The focus of criticism of the July 2015 proposals was the Government’s proposed IHT hallmark which had three conditions:

  • that arrangements would produce a tax advantage;
  • one or more elements of the arrangements would be unlikely to have been entered into but for the tax advantage;
  • contrived or abnormal steps without which the tax advantage could not be obtained.

Of those only Condition 3 was generally accepted as uncontroversial.

The word ‘advantage’ is common currency in tax planning but there is a world of difference between arranging a transaction in the way that attracts minimum taxation and creating a transaction or ‘arrangement’ with the sole or main objective of creating a tax advantage. The absence of any qualification that the transaction should only be reportable if it evinced the signs of having as its sole or a main purpose the obtaining of a tax advantage set alarm bells ringing both within the tax advisory professions and, probably, HMRC who would not have welcomed the administrative burden of a ‘plain vanilla deluge’ of disclosures of unexceptionable transactions.

In response. HMRC’s February 2016 Technical Paper now states that lifetime gifts, ordinary settlements into trust, normal expenditure out of income exemption, “non-abusive” use of BPR and APR, gifting a house to a relative but leasing back at a market rent, certain ‘loan trusts’ or non-insurance based discounted gift trusts on arm’s length terms were not the intended target.

At the time of the original consultation the CIOT proposed a test that an ‘informed observer’ would conclude that a person might reasonably be expected to obtain an IHT advantage and that obtaining that tax advantage was the purpose, or one of the main purposes of the arrangement. This would replace the Government’s Conditions 1 and 2.

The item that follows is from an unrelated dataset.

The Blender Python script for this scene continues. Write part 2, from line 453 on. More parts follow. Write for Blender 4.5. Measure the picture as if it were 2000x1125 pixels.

This does not mean that the IHT hallmark has dropped off the radar. We now await the promised 12 week consultation which will result in an IHT hallmark which, it must be hoped, will make clear the sort of arrangements that are not caught by DOTAS.  However it would be preferable for a prescriptive ‘quasi white list’ approach not to be adopted, in guidance or legislation, which would by implication cast doubts on any sort of arrangement not specifically included.

By Chris Williams, who is a Senior Manager in Mazars’ National Tax team, specialising in private client matters and chairs the Chartered Institute of Taxation’s Succession Taxes Sub-committee.